Young Adult Friends Gathering at Burlington, NJ - 2007 |
With such experiences, it would be easy
to become a "God-addict." In truth, one major dynamic of my
early development as a Quaker was a search for "peak
experiences." I wanted to feel up.
I wanted to experience God's presence and power; the ecstasy of
communion and the assurance of salvation. My faith in God rested
primarily on the euphoria of the Spirit's presence.
The
truth is, my faith was weak. Rather than being based in a profound
trust of my Creator, my faith was built on the shaky foundation of
psychological and emotional states. When I felt connected, when the
movement of the Holy Spirit was readily apparent to me, it was easy
to believe. But things felt very different when the euphoria faded.
In the face of the humdrum of everyday life - not to mention the
times of darkness, when God seemed distant from me - it was easy to
question all of my previous experience of God. Was that all God was?
A fleeting rush of hormones?
A
major area of growth for my life as a Christian is realizing that God
is present in all my states. Just as the Word is alive and active in
those moments of ecstatic communion with Christ, the Word abides
within us in times of darkness and suffering.

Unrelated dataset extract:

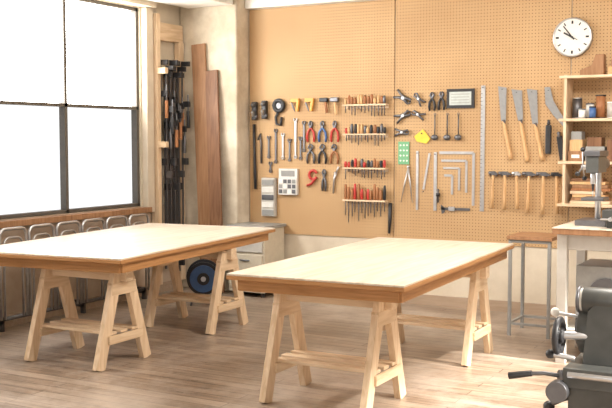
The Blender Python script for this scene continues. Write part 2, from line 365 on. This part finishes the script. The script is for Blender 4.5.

God's shepherding
presence is not limited to the times when we feel good. The Holy
Spirit transcends human emotional states.
In the
Quaker tradition, the role of gospel ministers is to speak to the
"states and conditions" of our fellow women and men. God is
not dependent upon our psychological or emotional states; rather, the
Spirit speaks to us in our
states and conditions. Whether through the Spirit-led ministry of our
brothers and sisters, or through the inward voice of God in our
hearts, Christ stands at the door and knocks in whatever condition we
are found.
It is
definitely easier for me to recognize the voice of God when I am in a
positive state of being. Nevertheless, as I seek to grow in faith, I
feel called to rely more on Christ and less on my own personal
states. Rather than insisting that God provide me with euphoric
experiences, I feel that God is inviting me into a deeper, healthier
relationship.
I
believe that a truly mature relationship with Christ is one in which
we can sense God's Word in all of our states and conditions. I am
learning to simply be present with reality as it is, allowing Christ
to reveal himself not only in the bread and wine, but also in the
cross and crown of thorns. If God was present with Jesus in his
greatest suffering, surely the Spirit will remain with me in my daily
cycles of joy and sadness, depth and shallowness.

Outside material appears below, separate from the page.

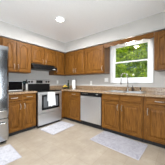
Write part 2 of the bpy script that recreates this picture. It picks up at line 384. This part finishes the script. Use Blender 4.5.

Planning Committee - Young Adult Friends Gathering - 2008 |
1 comment:
Thanks so much for writing this. I have been thinking about this all week, so I feel this is from the Lord to me. So many people in The Church are constantly seeking these "up experiences," and I find myself being one of them. But the Lord is telling me that I need to keep seeking his presence in all emotions and in all places.